Por supuesto que ya hay quien intenta proponer todo esto como aquello que no puede ni debe ser. Horacio Rodríguez Larreta se puso literalmente la camiseta –como lo han hecho varios presidentes patriotero-populistas de las derechas latinoamericanas, como el colombiano Santos o el mexicano Peña Nieto– y anunció la infaltable metáfora: “Estamos todos juntos detrás de una misma pasión. Ojalá podamos tener una unión similar a la que se logra en el Mundial para nuestro país, para sacar a la Argentina adelante. Ese es mi sueño y ojalá podamos mantener este espíritu para trabajar todos juntos”. Como se ve, un listado de tonterías apenas equiparable a las castro-guevaristo-nacional-popu-antiimperialistas: “El gesto de Messi es un mensaje al poder”, seguida de cerca por el afán de tanto escriba de decir “plebeyo” por primera vez en la vida (gracias, Martín Rodríguez).

Y no es así: esto es sólo felisidá. No es ejemplo, no es metáfora, no es reflejo. Nunca, jamás, como más de un siglo de deportes internacionales lo prueban –desde los Juegos Olímpicos de 1896– un éxito deportivo pudo transformarse en un éxito político, a pesar de más de un siglo de intentos denodados de las clases dominantes de todo y cada tiempo y lugar por lograrlo. Podríamos, incluso, ponernos provocativos con nuestras propias elites, y recordarles que nuestra felisidá parece más explosiva por los doce años consecutivos y deplorables de gobiernos de sendos palos que sólo han conseguido más de 40% de pobres. Muchachos y muchachas percibidos como sucesivos gobernantes: nuestra felisidá no les debe nada, absolutamente nada, a ninguno de ustedes.

Nuestra felisidá se debe solamente al fútbol, ese milagro que es solamente fútbol.

(Y también es hora de recordar que no le debe nada, tampoco, al amor tardío por Messi, al que le deben pedir perdón algunos millones de personas y algunas decenas de periodistas deportivos. Tampoco a los relatores gritones que no saben decir mucho más que “vamosargentina”. Ni al sentimentalismo pavote de las periodistas que le dicen a Messi lo que sentimos todos, según ellas. Ni a las abuelitas que terminan siendo fanas de Feinmann y Majul, pero a las que alguna colega comparó con Evita. Mucho menos al horroroso documental “Sean eternos”, del que en cualquier momento veremos la segunda, la tercera y la duodécima parte. Ni a la causa penal por abuso sexual que tiene Thiago Almada, que no debió haber ido. Ni a las publicidades que se la pasaron hablando de las coincidencias con el 86, sin darse cuenta de que eso implicaba al 78 y de que el truco consistía, exactamente, en no repetir nada.
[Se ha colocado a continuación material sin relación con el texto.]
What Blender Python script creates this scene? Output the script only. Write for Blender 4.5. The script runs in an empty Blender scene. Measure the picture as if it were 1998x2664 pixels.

Ni a esa novedad según la cual ver a un tipo llorando es una novedad antipatriarcal –compañeras: los tipos lloramos a cada paso, y mucho más por el fútbol. Ni a esa horrorosa canción a la vez racista y homofóbica dedicada a Mbappé y que hoy volví a escuchar en los festejos: dios estuvo a punto de castigarnos por semejante desaguisado con los tres goles que nos hizo.

Y, claro, que nadie se olvide de que nuestra felisidá no le debe nada de nada de nada al Chiqui Tapia. Pero nada. Algunos de los periodistas deportivos ya comenzaron el ciclo de homenajes: los futboleros y futboleras debemos recomenzar el ciclo de la resistencia y el derrocamiento, no seamos tan tontuelos.)

Como se verá, mi felisidá nunca dejará de ser un poco crítica. Gajes del oficio. Y por supuesto: decir felisidá es un gesto de mi inevitable populismo, que aflora a lo pavote en estos momentos. Después de todo, apenas se trata de fóbal, una insondable banalidad.